Stated exercise: Which lines run from the first one up to and including the one with "MB().prism([(min(a, ix1-b_), b)"? Print exactly those.

Given data:

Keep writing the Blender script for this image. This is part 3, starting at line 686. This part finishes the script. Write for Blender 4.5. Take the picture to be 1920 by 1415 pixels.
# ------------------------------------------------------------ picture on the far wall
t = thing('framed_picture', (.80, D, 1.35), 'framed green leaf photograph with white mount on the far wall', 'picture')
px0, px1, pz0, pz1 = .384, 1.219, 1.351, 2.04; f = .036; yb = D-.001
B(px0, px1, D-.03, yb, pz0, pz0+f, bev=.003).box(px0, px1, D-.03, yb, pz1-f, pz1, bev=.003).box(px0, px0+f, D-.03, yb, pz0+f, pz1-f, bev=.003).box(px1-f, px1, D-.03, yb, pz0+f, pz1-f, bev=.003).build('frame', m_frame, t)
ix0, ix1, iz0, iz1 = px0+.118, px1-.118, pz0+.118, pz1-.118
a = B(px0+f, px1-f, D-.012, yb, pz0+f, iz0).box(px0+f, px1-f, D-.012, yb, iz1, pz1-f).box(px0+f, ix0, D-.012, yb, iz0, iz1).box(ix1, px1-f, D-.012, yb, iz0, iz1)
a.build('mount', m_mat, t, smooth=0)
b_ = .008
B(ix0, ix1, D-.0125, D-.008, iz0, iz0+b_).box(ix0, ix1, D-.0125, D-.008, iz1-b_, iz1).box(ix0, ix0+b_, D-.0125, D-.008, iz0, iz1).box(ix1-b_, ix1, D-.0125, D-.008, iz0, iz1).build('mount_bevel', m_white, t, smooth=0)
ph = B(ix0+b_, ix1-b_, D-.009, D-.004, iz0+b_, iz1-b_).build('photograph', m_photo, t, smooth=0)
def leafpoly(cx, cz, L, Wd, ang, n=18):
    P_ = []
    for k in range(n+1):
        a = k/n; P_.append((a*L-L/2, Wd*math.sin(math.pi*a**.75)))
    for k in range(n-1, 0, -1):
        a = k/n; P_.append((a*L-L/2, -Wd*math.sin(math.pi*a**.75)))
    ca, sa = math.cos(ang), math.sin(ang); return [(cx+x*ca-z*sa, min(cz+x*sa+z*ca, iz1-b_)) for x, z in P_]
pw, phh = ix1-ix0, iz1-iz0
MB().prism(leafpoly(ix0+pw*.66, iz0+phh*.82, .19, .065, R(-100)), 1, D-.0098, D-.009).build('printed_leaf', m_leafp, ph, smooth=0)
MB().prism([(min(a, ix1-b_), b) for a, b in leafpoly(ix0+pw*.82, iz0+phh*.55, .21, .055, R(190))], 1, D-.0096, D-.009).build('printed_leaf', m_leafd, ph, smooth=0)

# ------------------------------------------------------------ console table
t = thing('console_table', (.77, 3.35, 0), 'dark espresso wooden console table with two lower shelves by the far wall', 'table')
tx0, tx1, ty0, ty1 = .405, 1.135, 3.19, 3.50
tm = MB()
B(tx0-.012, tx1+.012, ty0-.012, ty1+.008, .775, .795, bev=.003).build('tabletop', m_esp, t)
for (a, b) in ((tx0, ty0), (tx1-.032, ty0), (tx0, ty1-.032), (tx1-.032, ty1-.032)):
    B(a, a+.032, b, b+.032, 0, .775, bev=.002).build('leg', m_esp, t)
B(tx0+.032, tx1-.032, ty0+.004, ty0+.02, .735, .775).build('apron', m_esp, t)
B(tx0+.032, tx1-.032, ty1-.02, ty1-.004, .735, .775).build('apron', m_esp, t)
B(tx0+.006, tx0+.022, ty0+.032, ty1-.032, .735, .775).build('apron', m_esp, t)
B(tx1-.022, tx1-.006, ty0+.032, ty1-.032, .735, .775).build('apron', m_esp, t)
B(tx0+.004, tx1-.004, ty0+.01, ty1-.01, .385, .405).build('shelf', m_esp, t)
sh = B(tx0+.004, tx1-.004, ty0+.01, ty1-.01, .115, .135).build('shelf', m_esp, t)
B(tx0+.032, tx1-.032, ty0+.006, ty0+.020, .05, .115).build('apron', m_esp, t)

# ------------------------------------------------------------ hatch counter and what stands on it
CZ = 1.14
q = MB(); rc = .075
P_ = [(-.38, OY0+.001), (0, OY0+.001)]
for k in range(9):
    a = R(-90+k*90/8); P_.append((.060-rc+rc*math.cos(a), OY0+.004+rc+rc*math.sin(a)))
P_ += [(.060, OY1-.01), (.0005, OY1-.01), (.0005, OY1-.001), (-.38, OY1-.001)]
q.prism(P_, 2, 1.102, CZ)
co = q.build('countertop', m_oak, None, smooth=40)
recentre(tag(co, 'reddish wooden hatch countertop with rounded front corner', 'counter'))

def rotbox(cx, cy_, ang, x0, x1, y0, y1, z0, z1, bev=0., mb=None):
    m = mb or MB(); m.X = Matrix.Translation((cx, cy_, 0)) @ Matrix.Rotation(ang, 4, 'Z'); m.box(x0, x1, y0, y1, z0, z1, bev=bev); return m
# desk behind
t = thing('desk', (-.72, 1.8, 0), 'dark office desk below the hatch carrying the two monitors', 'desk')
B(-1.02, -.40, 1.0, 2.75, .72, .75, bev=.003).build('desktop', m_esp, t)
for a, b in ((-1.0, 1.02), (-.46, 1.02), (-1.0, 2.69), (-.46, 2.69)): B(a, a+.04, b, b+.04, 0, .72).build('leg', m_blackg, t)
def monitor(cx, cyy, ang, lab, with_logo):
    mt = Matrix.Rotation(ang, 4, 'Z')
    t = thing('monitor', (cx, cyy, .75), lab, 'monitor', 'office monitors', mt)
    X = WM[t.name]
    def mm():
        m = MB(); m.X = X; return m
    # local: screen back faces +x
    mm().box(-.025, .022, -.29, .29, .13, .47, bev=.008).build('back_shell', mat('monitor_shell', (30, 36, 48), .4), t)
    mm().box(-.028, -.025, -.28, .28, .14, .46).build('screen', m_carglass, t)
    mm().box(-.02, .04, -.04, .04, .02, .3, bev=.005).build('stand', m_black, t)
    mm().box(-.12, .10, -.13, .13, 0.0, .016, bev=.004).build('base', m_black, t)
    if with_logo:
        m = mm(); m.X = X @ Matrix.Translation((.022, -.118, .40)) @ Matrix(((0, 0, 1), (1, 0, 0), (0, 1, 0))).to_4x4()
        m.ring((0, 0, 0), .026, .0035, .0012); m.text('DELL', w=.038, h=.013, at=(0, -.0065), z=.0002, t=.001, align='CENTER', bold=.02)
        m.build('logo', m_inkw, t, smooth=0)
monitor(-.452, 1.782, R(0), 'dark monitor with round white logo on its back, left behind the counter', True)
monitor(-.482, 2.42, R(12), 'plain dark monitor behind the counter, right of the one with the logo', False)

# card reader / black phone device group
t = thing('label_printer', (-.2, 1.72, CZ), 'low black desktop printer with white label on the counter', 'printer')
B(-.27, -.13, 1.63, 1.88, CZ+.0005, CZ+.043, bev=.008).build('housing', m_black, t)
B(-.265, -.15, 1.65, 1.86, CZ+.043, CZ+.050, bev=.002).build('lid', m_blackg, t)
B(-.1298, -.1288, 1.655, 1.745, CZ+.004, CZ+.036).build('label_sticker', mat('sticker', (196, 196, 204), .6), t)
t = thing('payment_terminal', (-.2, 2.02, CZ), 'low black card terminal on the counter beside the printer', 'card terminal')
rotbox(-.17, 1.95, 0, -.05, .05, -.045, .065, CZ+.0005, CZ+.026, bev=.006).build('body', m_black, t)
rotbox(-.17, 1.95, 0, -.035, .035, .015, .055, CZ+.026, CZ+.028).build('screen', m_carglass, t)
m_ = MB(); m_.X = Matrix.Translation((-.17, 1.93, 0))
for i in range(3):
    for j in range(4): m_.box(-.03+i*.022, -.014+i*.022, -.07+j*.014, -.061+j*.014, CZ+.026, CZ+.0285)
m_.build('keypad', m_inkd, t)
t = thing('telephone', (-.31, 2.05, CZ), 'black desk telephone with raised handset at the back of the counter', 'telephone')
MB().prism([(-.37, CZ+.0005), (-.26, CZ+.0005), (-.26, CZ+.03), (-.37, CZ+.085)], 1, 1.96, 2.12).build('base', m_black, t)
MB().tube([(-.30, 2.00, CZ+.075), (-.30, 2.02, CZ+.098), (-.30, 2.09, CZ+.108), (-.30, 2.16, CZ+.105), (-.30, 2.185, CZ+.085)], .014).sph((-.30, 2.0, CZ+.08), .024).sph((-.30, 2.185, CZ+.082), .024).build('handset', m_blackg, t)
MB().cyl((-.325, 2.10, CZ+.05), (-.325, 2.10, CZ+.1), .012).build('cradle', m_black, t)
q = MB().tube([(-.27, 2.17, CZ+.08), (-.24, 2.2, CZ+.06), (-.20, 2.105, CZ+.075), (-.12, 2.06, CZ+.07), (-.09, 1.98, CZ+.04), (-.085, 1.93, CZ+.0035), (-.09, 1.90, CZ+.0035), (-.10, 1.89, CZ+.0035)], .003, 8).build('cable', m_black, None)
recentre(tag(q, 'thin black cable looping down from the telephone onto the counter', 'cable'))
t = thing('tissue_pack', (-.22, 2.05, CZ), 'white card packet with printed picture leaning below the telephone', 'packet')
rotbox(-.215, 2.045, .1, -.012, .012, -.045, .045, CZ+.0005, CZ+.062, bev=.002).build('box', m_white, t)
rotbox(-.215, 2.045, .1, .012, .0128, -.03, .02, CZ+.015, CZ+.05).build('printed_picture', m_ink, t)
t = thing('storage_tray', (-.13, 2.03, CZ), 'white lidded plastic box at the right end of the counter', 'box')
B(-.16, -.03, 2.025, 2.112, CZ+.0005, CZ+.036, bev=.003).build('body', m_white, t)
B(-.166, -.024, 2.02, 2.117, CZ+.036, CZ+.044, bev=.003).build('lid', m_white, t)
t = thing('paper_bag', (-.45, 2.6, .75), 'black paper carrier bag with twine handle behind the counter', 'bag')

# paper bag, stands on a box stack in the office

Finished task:
Keep writing the Blender script for this image. This is part 3, starting at line 686. This part finishes the script. Write for Blender 4.5. Take the picture to be 1920 by 1415 pixels.
# ------------------------------------------------------------ picture on the far wall
t = thing('framed_picture', (.80, D, 1.35), 'framed green leaf photograph with white mount on the far wall', 'picture')
px0, px1, pz0, pz1 = .384, 1.219, 1.351, 2.04; f = .036; yb = D-.001
B(px0, px1, D-.03, yb, pz0, pz0+f, bev=.003).box(px0, px1, D-.03, yb, pz1-f, pz1, bev=.003).box(px0, px0+f, D-.03, yb, pz0+f, pz1-f, bev=.003).box(px1-f, px1, D-.03, yb, pz0+f, pz1-f, bev=.003).build('frame', m_frame, t)
ix0, ix1, iz0, iz1 = px0+.118, px1-.118, pz0+.118, pz1-.118
a = B(px0+f, px1-f, D-.012, yb, pz0+f, iz0).box(px0+f, px1-f, D-.012, yb, iz1, pz1-f).box(px0+f, ix0, D-.012, yb, iz0, iz1).box(ix1, px1-f, D-.012, yb, iz0, iz1)
a.build('mount', m_mat, t, smooth=0)
b_ = .008
B(ix0, ix1, D-.0125, D-.008, iz0, iz0+b_).box(ix0, ix1, D-.0125, D-.008, iz1-b_, iz1).box(ix0, ix0+b_, D-.0125, D-.008, iz0, iz1).box(ix1-b_, ix1, D-.0125, D-.008, iz0, iz1).build('mount_bevel', m_white, t, smooth=0)
ph = B(ix0+b_, ix1-b_, D-.009, D-.004, iz0+b_, iz1-b_).build('photograph', m_photo, t, smooth=0)
def leafpoly(cx, cz, L, Wd, ang, n=18):
    P_ = []
    for k in range(n+1):
        a = k/n; P_.append((a*L-L/2, Wd*math.sin(math.pi*a**.75)))
    for k in range(n-1, 0, -1):
        a = k/n; P_.append((a*L-L/2, -Wd*math.sin(math.pi*a**.75)))
    ca, sa = math.cos(ang), math.sin(ang); return [(cx+x*ca-z*sa, min(cz+x*sa+z*ca, iz1-b_)) for x, z in P_]
pw, phh = ix1-ix0, iz1-iz0
MB().prism(leafpoly(ix0+pw*.66, iz0+phh*.82, .19, .065, R(-100)), 1, D-.0098, D-.009).build('printed_leaf', m_leafp, ph, smooth=0)
MB().prism([(min(a, ix1-b_), b) for a, b in leafpoly(ix0+pw*.82, iz0+phh*.55, .21, .055, R(190))], 1, D-.0096, D-.009).build('printed_leaf', m_leafd, ph, smooth=0)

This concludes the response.